6. Estas são algumas das
questões urgentes e inadiáveis a que urge dar resposta. Não tanto por se
encontrarem na ordem do dia, mas precisamente porque às vezes o não estão. Não
se veja neste texto um libelo acusatório contra os partidos políticos, porque
quem preza a democracia sabe que esta não existe sem eles. Nem uma rejeição
liminar da reorganização administrativa territorial autárquica. Quando muito,
assume-se contra “esta” reorganização. Acontece que se multiplicam os
sinais de enfado para com a falta de qualidade da nossa democracia. Há sinais
evidentes de descrédito e desconfiança. Por isso se exigem respostas claras e
assertivas para problemas complexos.
Ninguém desconhece que nas
estruturas partidárias a contestação interna é por vezes vista como uma forma de
traição, sobretudo quando tornada pública. Como sublinhou o Eng.º Fernando Silva
no texto já citado. Muitas vezes não há oposição interna “pois isso poderia ser
razão suficiente para ser excluído das listas de candidatos (...).

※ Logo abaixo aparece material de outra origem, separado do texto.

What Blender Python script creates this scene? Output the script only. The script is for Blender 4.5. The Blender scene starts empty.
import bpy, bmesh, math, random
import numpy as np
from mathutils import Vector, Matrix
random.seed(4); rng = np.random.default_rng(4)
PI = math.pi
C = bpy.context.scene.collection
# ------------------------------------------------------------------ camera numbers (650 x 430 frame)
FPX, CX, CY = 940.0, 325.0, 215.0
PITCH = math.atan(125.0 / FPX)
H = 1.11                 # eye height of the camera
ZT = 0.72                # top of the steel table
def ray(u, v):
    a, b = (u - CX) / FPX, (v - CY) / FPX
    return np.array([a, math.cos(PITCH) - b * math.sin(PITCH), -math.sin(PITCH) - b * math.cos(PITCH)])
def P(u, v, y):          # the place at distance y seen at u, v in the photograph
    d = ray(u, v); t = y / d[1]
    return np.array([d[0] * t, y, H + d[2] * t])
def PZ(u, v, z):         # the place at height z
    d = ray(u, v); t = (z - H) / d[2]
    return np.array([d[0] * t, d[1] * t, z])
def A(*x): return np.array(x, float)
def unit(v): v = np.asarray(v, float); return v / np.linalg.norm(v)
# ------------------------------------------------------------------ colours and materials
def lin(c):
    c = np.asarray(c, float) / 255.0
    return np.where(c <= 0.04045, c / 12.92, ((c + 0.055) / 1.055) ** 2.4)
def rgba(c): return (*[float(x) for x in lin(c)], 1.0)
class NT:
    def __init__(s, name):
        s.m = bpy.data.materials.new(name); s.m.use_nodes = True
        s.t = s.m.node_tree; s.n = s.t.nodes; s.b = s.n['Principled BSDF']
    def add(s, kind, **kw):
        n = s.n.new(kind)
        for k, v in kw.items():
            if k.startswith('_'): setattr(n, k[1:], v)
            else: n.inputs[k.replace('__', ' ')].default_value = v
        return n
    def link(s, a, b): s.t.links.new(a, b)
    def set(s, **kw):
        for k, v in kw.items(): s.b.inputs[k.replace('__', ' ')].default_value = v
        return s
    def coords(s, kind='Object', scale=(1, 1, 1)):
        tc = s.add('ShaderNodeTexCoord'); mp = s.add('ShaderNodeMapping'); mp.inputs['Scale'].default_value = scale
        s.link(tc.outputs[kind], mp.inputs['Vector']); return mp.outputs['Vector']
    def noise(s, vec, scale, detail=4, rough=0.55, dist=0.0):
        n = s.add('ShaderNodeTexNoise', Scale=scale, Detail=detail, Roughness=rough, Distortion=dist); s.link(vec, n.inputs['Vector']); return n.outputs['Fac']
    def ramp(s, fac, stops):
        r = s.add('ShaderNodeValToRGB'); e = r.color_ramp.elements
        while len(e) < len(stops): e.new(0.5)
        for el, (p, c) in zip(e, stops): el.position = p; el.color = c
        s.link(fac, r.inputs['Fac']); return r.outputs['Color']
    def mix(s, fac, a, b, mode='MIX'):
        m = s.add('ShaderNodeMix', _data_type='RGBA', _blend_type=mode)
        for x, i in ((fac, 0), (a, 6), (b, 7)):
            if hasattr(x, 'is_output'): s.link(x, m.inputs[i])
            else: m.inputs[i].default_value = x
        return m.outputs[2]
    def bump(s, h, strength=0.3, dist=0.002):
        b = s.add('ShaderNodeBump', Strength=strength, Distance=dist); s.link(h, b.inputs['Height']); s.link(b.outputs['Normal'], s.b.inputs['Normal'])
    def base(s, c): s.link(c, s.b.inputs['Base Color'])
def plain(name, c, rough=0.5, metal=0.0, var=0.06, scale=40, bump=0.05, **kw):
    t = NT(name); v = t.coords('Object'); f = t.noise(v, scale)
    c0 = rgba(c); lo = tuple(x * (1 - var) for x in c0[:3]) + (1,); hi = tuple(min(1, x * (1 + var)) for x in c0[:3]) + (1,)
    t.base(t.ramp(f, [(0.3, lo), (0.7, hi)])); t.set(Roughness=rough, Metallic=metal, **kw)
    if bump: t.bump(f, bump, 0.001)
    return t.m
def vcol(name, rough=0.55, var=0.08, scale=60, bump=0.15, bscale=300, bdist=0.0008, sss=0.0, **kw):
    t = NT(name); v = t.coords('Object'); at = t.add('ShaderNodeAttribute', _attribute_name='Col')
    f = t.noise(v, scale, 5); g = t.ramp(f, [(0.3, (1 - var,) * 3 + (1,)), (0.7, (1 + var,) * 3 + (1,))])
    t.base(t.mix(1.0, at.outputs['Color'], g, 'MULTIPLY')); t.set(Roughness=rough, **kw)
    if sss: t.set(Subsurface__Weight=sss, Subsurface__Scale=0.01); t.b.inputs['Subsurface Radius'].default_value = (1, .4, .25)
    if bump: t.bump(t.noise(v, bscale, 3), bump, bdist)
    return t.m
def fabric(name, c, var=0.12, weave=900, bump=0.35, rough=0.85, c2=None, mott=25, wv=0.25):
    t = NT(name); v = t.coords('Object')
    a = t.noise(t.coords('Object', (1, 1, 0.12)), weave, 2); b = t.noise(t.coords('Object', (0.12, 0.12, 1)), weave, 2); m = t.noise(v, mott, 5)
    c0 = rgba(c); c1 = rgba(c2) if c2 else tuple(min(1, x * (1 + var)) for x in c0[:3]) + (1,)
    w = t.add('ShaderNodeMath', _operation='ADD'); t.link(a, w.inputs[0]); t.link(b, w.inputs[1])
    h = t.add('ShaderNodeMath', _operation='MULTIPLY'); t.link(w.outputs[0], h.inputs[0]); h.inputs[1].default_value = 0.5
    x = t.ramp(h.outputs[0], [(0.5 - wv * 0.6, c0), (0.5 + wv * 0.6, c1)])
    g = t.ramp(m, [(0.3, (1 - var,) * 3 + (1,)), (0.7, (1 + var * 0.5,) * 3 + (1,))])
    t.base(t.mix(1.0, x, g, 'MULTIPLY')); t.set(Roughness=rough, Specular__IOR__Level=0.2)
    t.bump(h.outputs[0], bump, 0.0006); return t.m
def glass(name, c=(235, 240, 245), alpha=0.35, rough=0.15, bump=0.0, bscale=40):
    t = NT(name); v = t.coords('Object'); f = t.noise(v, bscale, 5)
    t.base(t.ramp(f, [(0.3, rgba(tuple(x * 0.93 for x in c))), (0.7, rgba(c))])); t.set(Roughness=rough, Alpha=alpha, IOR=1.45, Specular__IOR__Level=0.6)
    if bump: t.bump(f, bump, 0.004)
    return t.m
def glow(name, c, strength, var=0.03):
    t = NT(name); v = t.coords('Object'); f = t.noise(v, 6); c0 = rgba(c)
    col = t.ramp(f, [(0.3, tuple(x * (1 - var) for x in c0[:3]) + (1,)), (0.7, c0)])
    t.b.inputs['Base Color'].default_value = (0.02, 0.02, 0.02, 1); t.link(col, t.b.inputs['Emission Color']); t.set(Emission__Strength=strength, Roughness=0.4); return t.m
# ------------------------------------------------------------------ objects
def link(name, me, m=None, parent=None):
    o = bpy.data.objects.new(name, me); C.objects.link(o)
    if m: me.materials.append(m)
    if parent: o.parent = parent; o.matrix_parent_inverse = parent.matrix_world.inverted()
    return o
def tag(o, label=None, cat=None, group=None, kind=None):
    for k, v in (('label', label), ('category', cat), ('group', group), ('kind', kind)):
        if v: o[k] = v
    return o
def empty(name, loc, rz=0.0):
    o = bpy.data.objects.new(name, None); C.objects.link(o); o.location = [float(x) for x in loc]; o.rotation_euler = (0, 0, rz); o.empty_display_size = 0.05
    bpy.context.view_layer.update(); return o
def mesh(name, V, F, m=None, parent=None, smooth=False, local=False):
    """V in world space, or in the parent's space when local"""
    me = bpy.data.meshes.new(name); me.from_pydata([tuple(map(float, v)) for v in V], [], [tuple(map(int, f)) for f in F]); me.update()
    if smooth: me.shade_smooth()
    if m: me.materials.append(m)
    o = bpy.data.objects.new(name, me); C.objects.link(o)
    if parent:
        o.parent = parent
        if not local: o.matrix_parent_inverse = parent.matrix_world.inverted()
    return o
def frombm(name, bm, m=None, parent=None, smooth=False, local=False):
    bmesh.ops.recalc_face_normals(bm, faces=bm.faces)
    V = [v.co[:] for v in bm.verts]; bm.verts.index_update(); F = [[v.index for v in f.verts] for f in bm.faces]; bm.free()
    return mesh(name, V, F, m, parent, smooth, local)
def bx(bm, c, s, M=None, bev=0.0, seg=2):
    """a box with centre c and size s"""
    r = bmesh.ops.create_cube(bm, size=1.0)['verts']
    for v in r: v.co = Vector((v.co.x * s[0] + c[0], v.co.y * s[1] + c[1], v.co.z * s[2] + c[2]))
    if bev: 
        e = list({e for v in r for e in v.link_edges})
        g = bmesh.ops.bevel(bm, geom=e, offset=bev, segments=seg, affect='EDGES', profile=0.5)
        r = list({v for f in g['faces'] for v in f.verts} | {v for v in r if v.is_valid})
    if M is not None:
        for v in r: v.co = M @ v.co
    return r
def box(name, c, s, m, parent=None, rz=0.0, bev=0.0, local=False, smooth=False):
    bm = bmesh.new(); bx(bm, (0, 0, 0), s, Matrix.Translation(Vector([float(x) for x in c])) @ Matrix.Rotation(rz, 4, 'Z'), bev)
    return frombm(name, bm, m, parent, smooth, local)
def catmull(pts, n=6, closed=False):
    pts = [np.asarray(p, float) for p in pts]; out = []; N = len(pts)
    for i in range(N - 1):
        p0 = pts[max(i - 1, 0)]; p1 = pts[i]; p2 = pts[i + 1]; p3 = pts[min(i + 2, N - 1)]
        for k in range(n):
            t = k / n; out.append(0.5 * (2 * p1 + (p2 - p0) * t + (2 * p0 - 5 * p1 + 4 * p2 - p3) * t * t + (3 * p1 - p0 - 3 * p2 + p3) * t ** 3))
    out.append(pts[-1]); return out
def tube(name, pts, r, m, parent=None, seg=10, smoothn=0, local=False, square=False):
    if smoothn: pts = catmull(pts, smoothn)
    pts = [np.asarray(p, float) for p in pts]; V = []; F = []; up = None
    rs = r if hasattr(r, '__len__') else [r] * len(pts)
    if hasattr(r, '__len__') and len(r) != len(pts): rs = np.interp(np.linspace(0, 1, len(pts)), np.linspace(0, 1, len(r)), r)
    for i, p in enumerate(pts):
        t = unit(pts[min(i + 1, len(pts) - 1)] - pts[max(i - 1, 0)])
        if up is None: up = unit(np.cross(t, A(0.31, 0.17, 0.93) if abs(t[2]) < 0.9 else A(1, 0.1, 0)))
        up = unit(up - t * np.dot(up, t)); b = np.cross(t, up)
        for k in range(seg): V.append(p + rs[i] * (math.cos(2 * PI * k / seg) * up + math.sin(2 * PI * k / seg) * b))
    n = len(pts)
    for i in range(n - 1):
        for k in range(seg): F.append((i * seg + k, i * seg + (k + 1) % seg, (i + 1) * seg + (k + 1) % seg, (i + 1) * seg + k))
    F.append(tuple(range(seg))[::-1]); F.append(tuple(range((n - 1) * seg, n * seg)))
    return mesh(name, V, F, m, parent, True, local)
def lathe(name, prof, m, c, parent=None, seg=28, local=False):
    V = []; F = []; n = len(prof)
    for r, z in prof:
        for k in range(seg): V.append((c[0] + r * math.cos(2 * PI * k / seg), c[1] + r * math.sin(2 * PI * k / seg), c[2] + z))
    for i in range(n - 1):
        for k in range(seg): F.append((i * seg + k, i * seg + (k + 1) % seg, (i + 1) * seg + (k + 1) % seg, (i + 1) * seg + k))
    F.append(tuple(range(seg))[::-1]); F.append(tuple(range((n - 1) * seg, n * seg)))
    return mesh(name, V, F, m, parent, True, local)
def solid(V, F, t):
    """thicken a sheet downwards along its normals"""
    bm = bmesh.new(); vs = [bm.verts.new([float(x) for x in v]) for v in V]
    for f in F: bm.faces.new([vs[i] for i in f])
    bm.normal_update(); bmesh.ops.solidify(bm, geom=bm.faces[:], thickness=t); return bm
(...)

Poucos são
aqueles que, na praça pública, realmente dizem o que lhes vai na alma e também
não o fazem nos locais próprios por receio de retaliação sobre si, seus
familiares ou empresas”. Elucidativo, por vir de quem vem, de quem sabe do que
fala.
Também por isso se saúda, no
debate que está a ser travado sobre a agregação de freguesias, a independência
de espírito e até o desassombro de alguns conhecidos militantes políticos,
nomeadamente dos mais próximos ideologicamente do atual governo. Em blogues ou
até nas reuniões de esclarecimento sabem colocar os interesses da sua terra, ou
das populações do concelho, acima dos particulares interesses do partido em que
militam. Dizendo abertamente que a Lei n.º 22/2012 é má e foi gizada à revelia
dos autarcas. Neles, há ponderação e respeito por direitos conflituantes.
Batalham pela razão quando outros procuram excitar as emoções que transformam os
cidadãos em súbditos. Para eles, um aceno de simpatia.
Voltarei ao tema, para (talvez)
então concluir. Porque a pretexto da mudança o objetivo não pode ser abafar as
vozes discordantes em nome do irrefragável cumprimento da lei.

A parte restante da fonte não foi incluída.